Contractor Two came in this morning to do their thing. It was quite fascinating to watch, especially since the aforementioned desk -- even after being seperated into half a dozen pieces -- was still too huge to be moved outside. The workers had to scramble under, over or through its skeleton of two-by-fours any time they wanted to move around the office.
And you'd think the procedure to remove the broken glass would be a little more complex than jamming a screwdriver into the cracks and prying really hard. The problem, I overheard, was that the pane had been overcaulked, making it impossible to simply slide the pieces out.
My boss was very entertained by the process, particularly when all the cracked glass had finally been removed. "I should have asked you to put in a window that opens," she remarked, explaining that the CBA building is either meat-locker cold or brain-boiling hot, depending on where the sun happens to be at the time.
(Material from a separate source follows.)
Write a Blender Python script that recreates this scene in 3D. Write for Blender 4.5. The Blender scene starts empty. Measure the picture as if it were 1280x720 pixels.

Contractor Three made his appearance after lunch. Fitting in the new pane took all of 30 minutes, but he told us we'd have to wait a while to move back in. It would probably be a few days before the smell of the adhesive disappears, not to mention however long it will take to for Contractor One to come back and reassemble the desk.
It wasn't the most exciting show, I admit, but it was much more interesting than my usual form of workplace entertainment: the phone conversations the student worker in the next office has all day. I swear, if she's not surfing the Gap website or reading a paperback, she's systematically calling every friend she has to talk story.
"So you went Oceans? Oh, nothing, I'm at work, I'm so frickin' bored... Yah, she was telling me about this one guy, choke money, kinda ugly though... So what, Brandon got one Acura now? What's up with that?"
She's from Punahou. What else needs to be said?